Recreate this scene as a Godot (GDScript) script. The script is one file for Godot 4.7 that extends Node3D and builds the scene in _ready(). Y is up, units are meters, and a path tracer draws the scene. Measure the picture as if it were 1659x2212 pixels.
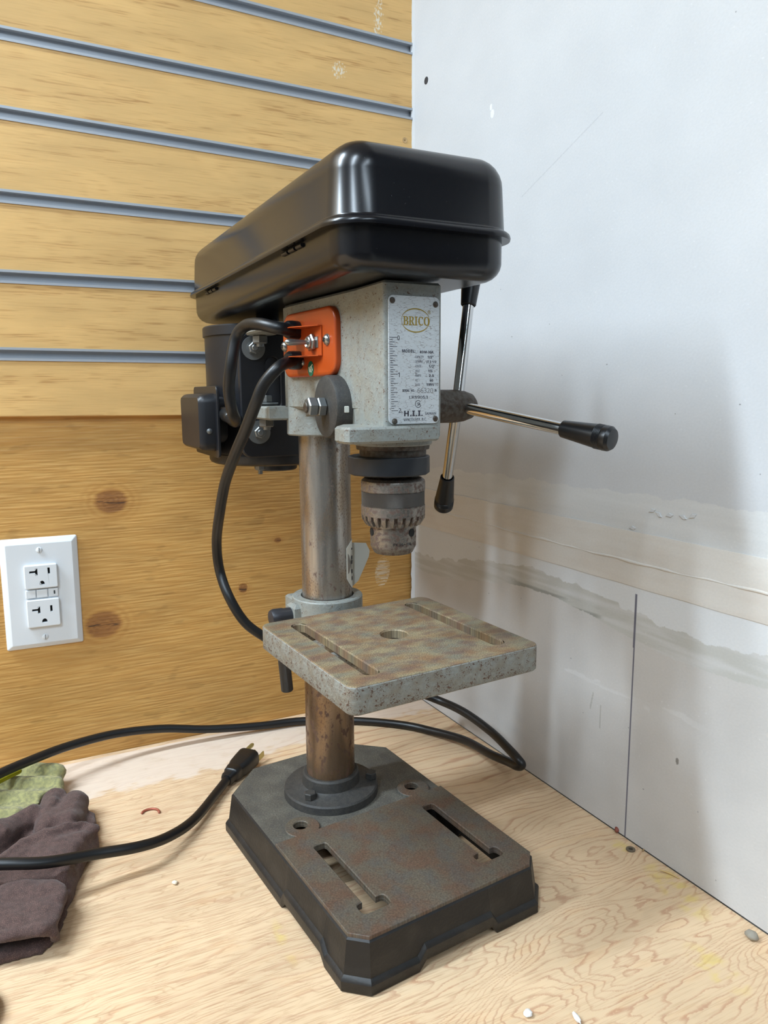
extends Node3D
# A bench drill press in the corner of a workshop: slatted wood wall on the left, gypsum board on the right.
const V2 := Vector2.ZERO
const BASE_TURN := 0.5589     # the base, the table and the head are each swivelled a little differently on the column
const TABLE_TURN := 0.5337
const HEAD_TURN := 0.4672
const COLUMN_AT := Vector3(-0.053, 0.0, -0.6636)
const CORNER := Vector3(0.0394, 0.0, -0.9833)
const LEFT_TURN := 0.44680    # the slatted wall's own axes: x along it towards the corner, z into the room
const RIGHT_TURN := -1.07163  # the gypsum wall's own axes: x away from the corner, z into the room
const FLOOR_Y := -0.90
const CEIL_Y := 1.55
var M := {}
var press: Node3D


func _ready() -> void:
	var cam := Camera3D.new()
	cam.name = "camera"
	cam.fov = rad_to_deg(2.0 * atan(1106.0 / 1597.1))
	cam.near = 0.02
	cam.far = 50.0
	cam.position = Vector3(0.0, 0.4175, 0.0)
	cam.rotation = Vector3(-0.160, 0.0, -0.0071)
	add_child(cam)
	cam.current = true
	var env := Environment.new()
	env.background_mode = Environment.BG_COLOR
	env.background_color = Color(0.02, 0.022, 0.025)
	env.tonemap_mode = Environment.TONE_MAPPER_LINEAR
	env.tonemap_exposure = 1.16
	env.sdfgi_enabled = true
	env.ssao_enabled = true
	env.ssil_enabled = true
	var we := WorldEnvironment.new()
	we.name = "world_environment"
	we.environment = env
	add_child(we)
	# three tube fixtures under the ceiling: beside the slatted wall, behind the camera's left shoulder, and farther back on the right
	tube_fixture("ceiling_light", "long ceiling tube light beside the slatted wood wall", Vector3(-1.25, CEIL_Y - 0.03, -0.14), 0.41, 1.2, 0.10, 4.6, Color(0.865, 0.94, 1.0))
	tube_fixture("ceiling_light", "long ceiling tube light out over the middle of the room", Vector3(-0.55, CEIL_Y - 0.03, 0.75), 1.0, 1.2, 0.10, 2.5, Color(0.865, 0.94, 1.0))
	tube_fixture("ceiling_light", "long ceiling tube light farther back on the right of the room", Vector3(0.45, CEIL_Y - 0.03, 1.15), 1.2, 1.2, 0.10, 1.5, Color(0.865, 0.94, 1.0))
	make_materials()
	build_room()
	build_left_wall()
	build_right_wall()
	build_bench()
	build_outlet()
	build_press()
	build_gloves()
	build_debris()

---

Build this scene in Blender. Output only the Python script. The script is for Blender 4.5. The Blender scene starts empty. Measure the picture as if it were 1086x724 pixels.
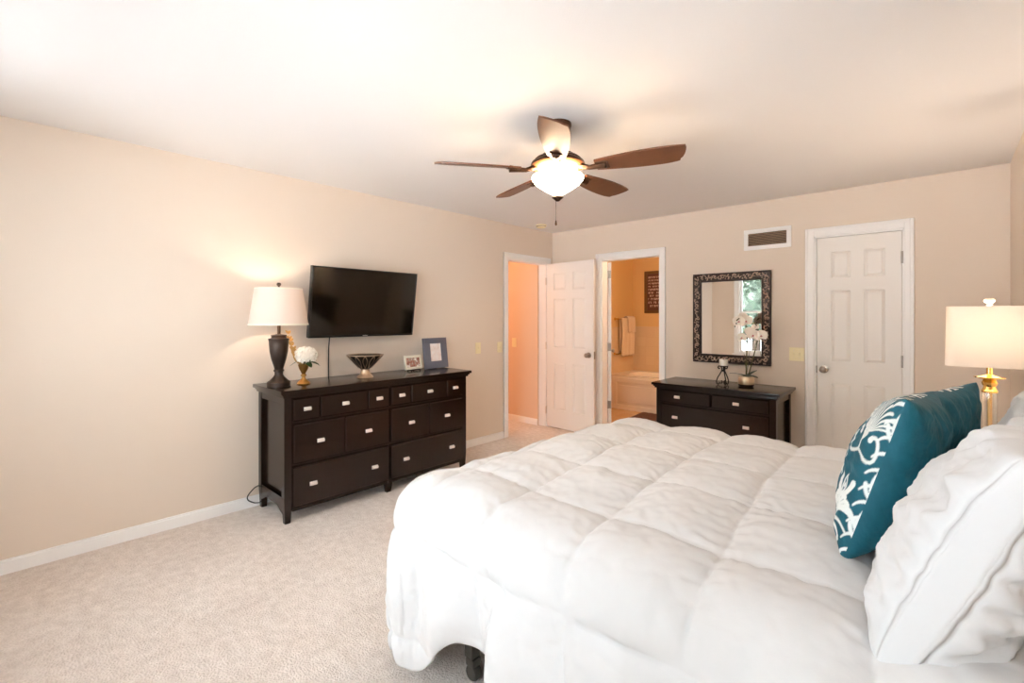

#### [AIM]
Output exactly the lines from the one containing "Recreate this scene" through the one containing "var press: Node3D", both included, and nothing else; leave out any pictures.

#### [RESULT]
Recreate this scene as a Godot (GDScript) script. The script is one file for Godot 4.7 that extends Node3D and builds the scene in _ready(). Y is up, units are meters, and a path tracer draws the scene. Measure the picture as if it were 1659x2212 pixels.
extends Node3D
# A bench drill press in the corner of a workshop: slatted wood wall on the left, gypsum board on the right.
const V2 := Vector2.ZERO
const BASE_TURN := 0.5589     # the base, the table and the head are each swivelled a little differently on the column
const TABLE_TURN := 0.5337
const HEAD_TURN := 0.4672
const COLUMN_AT := Vector3(-0.053, 0.0, -0.6636)
const CORNER := Vector3(0.0394, 0.0, -0.9833)
const LEFT_TURN := 0.44680    # the slatted wall's own axes: x along it towards the corner, z into the room
const RIGHT_TURN := -1.07163  # the gypsum wall's own axes: x away from the corner, z into the room
const FLOOR_Y := -0.90
const CEIL_Y := 1.55
var M := {}
var press: Node3D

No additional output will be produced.